[PATCH v3] printk: add option to print cpu id

Pandita, Vikram vikram.pandita at ti.com
Fri Aug 3 18:48:26 EDT 2012


On Fri, Aug 3, 2012 at 3:36 PM, Greg KH <gregkh at linuxfoundation.org> wrote:
> On Fri, Aug 03, 2012 at 03:25:17PM -0700, Pandita, Vikram wrote:
>> >> This was something that got used internally and helped at times.
>> >
>> > Could you have used the trace point instead?
>>
>> As i understood the trace_prink(), one would need to modify existing
>> printk -> trace_printk. Is my understanding correct?
>
> No, you should just be able to watch the tracepoint, right?

yes.
Assumption being you know _EXACTLY_ what code piece to watch for.
Which may not be the case all times.

>
>> Most of the times the problem exhibits as a random hang, without having a clue
>> which code to modify. That time one generic defconfig global switch is
>> your first tool.
>>
>> Other issue i found, using this patch, that on multi-core ARM systems,
>> almost 99% of times, IRQ's are handled by CPU0,
>> even if CPU0 was really busy and other CPU's were free. I am yet to
>> understand a good reason why.
>
> Can't you see that from /proc/interrupts today?

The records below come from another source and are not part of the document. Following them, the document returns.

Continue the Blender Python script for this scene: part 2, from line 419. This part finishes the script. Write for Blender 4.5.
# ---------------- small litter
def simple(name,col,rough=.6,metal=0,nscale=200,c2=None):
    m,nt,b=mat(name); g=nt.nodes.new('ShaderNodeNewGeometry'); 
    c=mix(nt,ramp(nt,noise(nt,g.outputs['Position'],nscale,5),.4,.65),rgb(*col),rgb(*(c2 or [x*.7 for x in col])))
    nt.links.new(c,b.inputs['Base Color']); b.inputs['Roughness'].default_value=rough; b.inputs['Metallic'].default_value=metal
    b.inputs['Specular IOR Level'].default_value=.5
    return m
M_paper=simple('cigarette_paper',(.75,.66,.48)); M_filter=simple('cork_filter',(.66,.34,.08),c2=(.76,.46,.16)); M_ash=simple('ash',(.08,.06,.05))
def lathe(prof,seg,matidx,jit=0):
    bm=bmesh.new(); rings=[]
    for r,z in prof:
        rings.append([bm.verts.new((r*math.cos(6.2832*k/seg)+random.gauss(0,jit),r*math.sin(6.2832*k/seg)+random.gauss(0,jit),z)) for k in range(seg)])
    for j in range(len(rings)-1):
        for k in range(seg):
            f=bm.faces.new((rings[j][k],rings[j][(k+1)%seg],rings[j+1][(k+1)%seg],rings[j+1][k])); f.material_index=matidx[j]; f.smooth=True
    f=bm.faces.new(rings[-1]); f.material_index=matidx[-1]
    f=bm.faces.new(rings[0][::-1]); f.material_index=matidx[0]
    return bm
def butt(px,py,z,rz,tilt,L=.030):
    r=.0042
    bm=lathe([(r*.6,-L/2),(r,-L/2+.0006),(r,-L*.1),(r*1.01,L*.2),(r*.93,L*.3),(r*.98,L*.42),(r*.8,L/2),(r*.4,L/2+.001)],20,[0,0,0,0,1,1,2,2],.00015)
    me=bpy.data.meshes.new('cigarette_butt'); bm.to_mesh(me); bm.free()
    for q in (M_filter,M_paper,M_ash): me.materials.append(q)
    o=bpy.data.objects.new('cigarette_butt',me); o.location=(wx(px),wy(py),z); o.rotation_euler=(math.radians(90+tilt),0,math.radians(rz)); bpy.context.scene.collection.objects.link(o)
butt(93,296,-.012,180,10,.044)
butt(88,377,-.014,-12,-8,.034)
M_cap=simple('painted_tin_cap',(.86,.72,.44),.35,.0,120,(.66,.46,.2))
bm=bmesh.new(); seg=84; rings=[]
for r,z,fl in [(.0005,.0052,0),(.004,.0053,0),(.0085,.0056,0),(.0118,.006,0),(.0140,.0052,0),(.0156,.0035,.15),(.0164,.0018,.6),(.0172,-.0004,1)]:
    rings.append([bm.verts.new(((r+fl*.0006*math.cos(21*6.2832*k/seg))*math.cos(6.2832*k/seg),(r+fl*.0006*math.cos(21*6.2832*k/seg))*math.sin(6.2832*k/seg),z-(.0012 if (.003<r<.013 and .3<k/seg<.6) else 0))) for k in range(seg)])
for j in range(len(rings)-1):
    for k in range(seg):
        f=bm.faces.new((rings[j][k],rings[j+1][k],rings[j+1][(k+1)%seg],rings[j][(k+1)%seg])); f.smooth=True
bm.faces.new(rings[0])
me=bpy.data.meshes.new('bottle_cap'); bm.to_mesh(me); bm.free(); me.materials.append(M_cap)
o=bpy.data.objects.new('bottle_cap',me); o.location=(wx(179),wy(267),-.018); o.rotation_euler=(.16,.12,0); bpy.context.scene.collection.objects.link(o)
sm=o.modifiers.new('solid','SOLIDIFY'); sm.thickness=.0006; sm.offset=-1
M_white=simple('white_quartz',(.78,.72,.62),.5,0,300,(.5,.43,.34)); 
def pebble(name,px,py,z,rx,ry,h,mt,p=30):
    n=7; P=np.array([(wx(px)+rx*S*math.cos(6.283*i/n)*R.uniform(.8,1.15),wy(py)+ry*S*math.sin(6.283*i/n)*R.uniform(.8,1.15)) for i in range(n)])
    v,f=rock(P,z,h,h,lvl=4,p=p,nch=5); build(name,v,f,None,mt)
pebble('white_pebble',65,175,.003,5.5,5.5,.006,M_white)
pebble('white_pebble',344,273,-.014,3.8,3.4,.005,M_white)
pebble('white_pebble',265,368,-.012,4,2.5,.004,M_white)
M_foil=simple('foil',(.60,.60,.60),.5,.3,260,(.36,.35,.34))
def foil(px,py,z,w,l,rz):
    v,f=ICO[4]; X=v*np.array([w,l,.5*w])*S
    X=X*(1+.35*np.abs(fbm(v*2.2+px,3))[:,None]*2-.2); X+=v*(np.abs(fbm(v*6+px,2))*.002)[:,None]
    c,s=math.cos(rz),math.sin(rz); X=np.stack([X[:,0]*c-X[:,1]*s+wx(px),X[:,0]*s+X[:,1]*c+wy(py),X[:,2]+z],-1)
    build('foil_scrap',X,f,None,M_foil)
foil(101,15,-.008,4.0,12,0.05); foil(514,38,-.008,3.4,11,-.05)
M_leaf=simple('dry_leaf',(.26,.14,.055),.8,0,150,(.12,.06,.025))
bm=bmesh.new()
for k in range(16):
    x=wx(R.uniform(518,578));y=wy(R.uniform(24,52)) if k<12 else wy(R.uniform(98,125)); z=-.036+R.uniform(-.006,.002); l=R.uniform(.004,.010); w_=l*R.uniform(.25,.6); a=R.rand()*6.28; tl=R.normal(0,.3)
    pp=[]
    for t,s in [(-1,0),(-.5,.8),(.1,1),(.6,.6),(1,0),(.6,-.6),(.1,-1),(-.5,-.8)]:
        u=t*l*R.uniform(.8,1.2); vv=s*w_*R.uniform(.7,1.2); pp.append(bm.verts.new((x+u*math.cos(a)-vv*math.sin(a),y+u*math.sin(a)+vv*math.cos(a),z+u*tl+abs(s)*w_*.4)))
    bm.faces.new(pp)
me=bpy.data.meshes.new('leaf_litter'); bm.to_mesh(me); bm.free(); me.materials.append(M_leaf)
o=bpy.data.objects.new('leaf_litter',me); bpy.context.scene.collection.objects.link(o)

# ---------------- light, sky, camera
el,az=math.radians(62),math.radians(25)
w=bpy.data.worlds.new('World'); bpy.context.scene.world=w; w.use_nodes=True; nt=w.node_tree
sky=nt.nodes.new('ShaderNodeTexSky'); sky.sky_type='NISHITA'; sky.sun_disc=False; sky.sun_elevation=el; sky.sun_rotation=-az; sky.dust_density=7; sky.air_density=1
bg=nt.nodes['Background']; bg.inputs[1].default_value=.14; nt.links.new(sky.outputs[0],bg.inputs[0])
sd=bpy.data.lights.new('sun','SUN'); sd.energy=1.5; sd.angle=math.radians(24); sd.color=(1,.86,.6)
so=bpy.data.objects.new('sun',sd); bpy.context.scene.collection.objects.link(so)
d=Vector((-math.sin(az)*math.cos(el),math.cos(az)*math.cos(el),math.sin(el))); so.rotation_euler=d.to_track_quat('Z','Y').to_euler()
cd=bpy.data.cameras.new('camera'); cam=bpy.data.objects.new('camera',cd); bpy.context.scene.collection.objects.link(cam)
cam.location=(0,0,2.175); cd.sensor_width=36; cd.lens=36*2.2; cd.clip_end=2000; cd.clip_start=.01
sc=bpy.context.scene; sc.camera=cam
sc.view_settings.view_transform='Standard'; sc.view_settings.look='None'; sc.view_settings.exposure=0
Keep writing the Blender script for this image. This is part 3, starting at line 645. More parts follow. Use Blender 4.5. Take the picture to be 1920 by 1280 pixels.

You are right that was the next step i did and that shows the problem as well.
The point i was trying to make, with printk showing cpu-id, there are
problems in system that could get highlighted,
given printk almost always runs with linux kernel.

>
>> this patch also helped in other areas as mentioned in the thread
>> http://marc.info/?l=linux-omap&m=134401269106619&w=2
>
> I still don't understand how adding the cpu number to printk enabled you
> to find any problem like this.  Can't you just add the cpu number to the
> printk messages you care about for your specific hardware?
>

The assumption here is that a developer knows well enough, which code
to modify for logging.
I my experience, that is not true most of the times. A global
defconfig switch is much easier to enable.

Eg: when i have some timing related issue, first thing i go for is to
enable PRINTK_TIME, without even
having to think about the erring code. Then time-stamps lead to bad code.

That is the same though process behind the cpu-id in printk.